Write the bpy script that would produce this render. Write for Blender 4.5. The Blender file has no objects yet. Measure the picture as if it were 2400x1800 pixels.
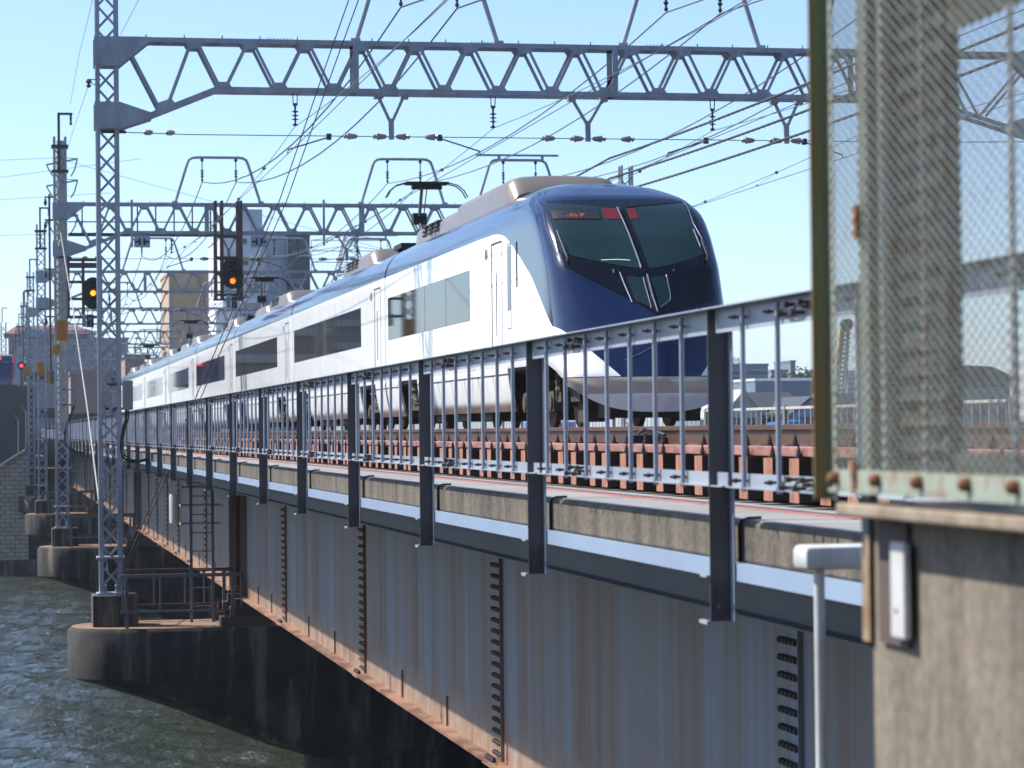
import bpy, math, random
import numpy as np
from mathutils import Vector, Matrix
random.seed(7)
R = math.radians
scene = bpy.context.scene
col = scene.collection

# ------------------------------------------------------------ camera, light
# world: X across the bridge, Y along it (away), Z up; origin = the photographer's eye, level with the rail tops
F = 6243.0                      # focal length in pixels of the 2400 px wide photograph (45 mm lens on a 17.3 mm sensor)
VPX, VPY, ROLL = -12.0, 1019.0, 0.0075
v = np.array([VPX - 1200, -(VPY - 900), -F]); v /= np.linalg.norm(v)      # world Y in camera axes
u = np.array([-math.sin(ROLL), math.cos(ROLL), 0.0]); u = u - v * u.dot(v); u /= np.linalg.norm(u)   # world Z
w = np.cross(v, u)                                                      # world X
M = np.array([w, v, u])         # rows: world axes in camera coordinates -> M @ cam = world
cam_d = bpy.data.cameras.new('camera'); cam = bpy.data.objects.new('camera', cam_d); col.objects.link(cam)
cam.matrix_world = Matrix([list(M[0]) + [0], list(M[1]) + [0], list(M[2]) + [0], [0, 0, 0, 1]])
cam_d.sensor_width = 17.3; cam_d.lens = 45.0 * (F / (45 / 17.3 * 2400)); cam_d.clip_start = 0.3; cam_d.clip_end = 12000
cam_d.dof.use_dof = True; cam_d.dof.focus_distance = 30.0; cam_d.dof.aperture_fstop = 2.7
scene.camera = cam

SUN = Vector((-0.60, 0.30, 0.80)).normalized()
sun_d = bpy.data.lights.new('sun', 'SUN'); sun_d.energy = 5.0; sun_d.angle = R(0.53); sun_d.color = (1.0, 0.95, 0.87)
sun = bpy.data.objects.new('sun', sun_d); col.objects.link(sun)
sun.rotation_euler = SUN.to_track_quat('Z', 'Y').to_euler()
world = bpy.data.worlds.new('World'); scene.world = world; world.use_nodes = True
wn = world.node_tree.nodes; wl = world.node_tree.links
sky = wn.new('ShaderNodeTexSky'); sky.sky_type = 'NISHITA'; sky.sun_disc = False
sky.sun_elevation = math.asin(SUN.z); sky.sun_rotation = math.atan2(SUN.x, SUN.y)
sky.altitude = 0; sky.air_density = 0.75; sky.dust_density = 0.8; sky.ozone_density = 4.5
bg = wn['Background']; bg.inputs['Strength'].default_value = 0.142
wl.new(sky.outputs[0], bg.inputs['Color'])
scene.view_settings.view_transform = 'Standard'; scene.view_settings.look = 'None'
scene.view_settings.exposure = 0.75; scene.view_settings.gamma = 1.0; scene.view_settings.use_curve_mapping = False
scene.cycles.max_bounces = 7; scene.cycles.transparent_max_bounces = 12

def at(px, py, Y):              # photo pixel (2400 wide) -> point in the plane Y
    c = M @ np.array([px - 1200, -(py - 900), -F]); c = c * (Y / c[1]); return Vector(c)
def atX(px, py, X):
    c = M @ np.array([px - 1200, -(py - 900), -F]); c = c * (X / c[0]); return Vector(c)
def proj(p):
    c = M.T @ np.array(p); return 1200 + F * c[0] / -c[2], 900 - F * c[1] / -c[2]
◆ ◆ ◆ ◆
• What the task asks
Repeat the lines of the listing above verbatim, beginning at its first line and ending at the line containing "col = scene.collection", which is included. Omit pictures.

• Solution to the problem
Write the bpy script that would produce this render. Write for Blender 4.5. The Blender file has no objects yet. Measure the picture as if it were 2400x1800 pixels.
import bpy, math, random
import numpy as np
from mathutils import Vector, Matrix
random.seed(7)
R = math.radians
scene = bpy.context.scene
col = scene.collection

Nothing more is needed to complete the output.